I wrote about this in November 2011. With every passing day, it gets harder to believe that a professional biographer was ensconced in State College doing research for months ahead of November 2011, and never got any wind of the allegations against Sandusky. People in the Penn State community knew what was going down. Janitors. Administrators. Journalists. Grand juries, the likes of which leveled the charges against Jerry Sandusky back in November, don’t get called or conducted in a vacuum. Word gets around. Consider all of Sandusky’s alleged victims across the community… You’re telling me they were all so cowed by Paterno, so deludedly intent on avoiding damage to the school’s football “brand”, that no one would have taken Posnanski aside and said, “You should read what this guy Mark Madden’s been writing in the Beaver County Times”? A conversation like this one and a single Google search would have revealed to Posnanski this kernel.

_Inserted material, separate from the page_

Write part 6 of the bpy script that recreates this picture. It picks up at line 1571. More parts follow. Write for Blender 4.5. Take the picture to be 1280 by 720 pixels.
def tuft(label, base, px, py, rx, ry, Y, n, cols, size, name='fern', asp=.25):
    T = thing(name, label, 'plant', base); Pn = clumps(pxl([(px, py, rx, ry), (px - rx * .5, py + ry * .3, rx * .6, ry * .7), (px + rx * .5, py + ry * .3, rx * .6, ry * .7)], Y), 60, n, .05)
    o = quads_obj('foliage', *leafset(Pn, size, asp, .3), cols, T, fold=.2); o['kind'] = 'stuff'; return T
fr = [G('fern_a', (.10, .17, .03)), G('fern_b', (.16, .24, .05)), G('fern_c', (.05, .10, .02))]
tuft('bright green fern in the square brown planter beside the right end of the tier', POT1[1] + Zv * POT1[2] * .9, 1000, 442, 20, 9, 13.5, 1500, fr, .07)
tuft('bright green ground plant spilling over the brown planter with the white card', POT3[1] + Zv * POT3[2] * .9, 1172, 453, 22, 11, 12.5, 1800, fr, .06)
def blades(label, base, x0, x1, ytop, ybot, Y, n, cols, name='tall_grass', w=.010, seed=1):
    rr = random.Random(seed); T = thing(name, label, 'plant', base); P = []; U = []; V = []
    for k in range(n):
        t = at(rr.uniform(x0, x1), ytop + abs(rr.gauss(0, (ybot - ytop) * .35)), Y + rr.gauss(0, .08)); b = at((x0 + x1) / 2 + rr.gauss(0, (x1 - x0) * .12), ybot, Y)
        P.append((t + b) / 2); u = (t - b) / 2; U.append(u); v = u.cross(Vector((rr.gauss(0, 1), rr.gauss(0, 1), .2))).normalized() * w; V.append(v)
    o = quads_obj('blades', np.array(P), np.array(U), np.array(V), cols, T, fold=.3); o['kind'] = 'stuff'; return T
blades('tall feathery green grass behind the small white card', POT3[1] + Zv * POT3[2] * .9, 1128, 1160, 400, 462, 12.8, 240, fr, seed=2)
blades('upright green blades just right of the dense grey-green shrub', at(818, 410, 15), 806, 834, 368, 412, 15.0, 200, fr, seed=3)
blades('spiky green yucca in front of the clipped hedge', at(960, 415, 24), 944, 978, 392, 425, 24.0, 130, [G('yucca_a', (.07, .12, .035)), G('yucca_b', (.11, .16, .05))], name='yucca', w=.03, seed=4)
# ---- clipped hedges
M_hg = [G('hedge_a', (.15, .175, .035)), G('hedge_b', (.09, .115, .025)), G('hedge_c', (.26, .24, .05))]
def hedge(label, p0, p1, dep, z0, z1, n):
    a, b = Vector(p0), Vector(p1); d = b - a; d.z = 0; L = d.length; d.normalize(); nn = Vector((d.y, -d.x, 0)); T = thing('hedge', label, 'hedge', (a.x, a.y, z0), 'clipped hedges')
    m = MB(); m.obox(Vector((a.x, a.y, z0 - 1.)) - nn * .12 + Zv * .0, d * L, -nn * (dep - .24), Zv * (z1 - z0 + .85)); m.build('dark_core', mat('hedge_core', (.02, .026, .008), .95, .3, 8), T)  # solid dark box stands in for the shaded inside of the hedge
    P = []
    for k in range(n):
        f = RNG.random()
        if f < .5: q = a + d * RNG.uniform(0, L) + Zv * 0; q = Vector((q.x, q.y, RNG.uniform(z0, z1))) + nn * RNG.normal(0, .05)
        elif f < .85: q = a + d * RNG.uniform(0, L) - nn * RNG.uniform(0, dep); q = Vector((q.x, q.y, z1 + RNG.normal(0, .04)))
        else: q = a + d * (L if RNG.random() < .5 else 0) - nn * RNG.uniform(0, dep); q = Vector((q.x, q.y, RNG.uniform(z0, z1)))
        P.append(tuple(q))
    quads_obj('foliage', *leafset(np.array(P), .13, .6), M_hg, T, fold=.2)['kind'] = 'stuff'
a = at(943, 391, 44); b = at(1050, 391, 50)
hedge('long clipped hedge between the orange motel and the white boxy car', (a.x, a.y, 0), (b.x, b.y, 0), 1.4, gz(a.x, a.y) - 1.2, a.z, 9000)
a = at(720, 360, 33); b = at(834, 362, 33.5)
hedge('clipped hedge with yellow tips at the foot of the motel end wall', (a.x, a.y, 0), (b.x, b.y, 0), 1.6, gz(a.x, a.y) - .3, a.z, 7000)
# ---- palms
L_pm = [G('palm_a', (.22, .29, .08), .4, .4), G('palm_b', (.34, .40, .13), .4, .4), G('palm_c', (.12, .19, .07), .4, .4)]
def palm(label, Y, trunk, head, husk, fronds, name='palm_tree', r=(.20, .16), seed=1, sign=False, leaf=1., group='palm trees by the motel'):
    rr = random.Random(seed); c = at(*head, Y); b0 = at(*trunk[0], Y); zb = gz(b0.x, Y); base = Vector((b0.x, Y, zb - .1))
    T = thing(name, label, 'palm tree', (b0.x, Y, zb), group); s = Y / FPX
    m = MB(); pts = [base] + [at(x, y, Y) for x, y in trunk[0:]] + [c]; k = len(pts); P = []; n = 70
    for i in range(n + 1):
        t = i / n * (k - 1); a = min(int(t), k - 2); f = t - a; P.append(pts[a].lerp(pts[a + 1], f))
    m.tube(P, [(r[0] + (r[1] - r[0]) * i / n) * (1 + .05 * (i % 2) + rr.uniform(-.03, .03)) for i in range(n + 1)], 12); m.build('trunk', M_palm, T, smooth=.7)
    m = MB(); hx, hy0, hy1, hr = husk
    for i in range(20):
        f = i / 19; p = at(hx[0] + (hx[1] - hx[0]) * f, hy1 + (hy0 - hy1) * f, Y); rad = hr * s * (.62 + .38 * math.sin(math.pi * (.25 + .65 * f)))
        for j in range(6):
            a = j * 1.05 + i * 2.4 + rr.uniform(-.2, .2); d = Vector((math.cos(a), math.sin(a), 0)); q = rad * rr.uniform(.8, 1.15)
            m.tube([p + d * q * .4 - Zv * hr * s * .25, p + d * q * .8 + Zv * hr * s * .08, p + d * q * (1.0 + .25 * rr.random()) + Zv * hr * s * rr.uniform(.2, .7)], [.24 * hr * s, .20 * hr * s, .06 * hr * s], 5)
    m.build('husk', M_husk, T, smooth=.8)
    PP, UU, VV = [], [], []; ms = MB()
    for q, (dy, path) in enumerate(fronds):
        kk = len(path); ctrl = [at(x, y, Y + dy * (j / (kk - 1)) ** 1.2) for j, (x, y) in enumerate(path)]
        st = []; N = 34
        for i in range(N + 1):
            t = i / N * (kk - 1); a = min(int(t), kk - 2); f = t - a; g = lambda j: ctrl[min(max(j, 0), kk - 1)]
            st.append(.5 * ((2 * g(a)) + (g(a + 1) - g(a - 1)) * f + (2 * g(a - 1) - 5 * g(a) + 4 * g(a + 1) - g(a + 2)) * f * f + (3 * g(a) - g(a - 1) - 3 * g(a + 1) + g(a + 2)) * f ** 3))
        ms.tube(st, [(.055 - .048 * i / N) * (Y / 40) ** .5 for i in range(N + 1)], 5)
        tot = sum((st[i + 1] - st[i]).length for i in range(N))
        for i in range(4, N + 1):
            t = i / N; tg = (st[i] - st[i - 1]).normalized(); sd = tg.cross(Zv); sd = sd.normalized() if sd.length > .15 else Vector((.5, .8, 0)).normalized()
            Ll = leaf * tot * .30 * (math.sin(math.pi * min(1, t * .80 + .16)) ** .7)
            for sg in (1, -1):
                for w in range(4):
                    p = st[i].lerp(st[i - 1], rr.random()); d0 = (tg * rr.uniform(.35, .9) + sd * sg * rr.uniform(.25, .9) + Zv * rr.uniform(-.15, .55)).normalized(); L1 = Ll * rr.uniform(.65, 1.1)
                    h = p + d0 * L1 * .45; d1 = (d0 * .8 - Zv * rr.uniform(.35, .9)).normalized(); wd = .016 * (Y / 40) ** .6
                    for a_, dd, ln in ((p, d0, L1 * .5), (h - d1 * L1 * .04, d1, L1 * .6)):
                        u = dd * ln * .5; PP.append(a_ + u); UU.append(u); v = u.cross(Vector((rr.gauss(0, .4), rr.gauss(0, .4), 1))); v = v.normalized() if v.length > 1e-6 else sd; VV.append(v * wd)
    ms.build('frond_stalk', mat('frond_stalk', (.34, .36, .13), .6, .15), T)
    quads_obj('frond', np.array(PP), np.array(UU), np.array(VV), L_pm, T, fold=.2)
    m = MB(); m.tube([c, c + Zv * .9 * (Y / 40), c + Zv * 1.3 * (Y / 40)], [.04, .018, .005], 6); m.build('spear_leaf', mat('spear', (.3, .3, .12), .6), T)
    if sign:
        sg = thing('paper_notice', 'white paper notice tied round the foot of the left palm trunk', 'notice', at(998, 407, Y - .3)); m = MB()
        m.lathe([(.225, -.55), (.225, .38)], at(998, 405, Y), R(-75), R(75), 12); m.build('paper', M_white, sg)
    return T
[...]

Maybe these sources were indeed too intimidated to have that conversation with an SI reporter on book leave. Freeh’s report indicates that janitors in the locker rooms witnessed many damning things but never reported them, so fearful they were for their jobs. That’s logical, that Paterno would wield enough power to deter a janitor from reporting a child rape in a Penn State locker-room shower. And, as we’ve read in Freeh’s report, Paterno did know about what had happened and moved concertedly with administrators to keep it hidden.

It’s complicated, but Posnanski is damned if he did and damned if he didn’t. If he knew something and sat on it, yikes… If he didn’t know anything, what sort of research was he doing all through 2011? A lot of sitting around the kitchen table with Joe Paterno, apparently.

The latter is certainly less damning on the ethical scale. There’s no moral lapse in setting out to write a sports hagiography; they are written all too frequently. But if he was truly caught unawares, the surface nature of Posnanski’s research becomes embarrassingly clear when we consider the massive powder keg he failed to notice.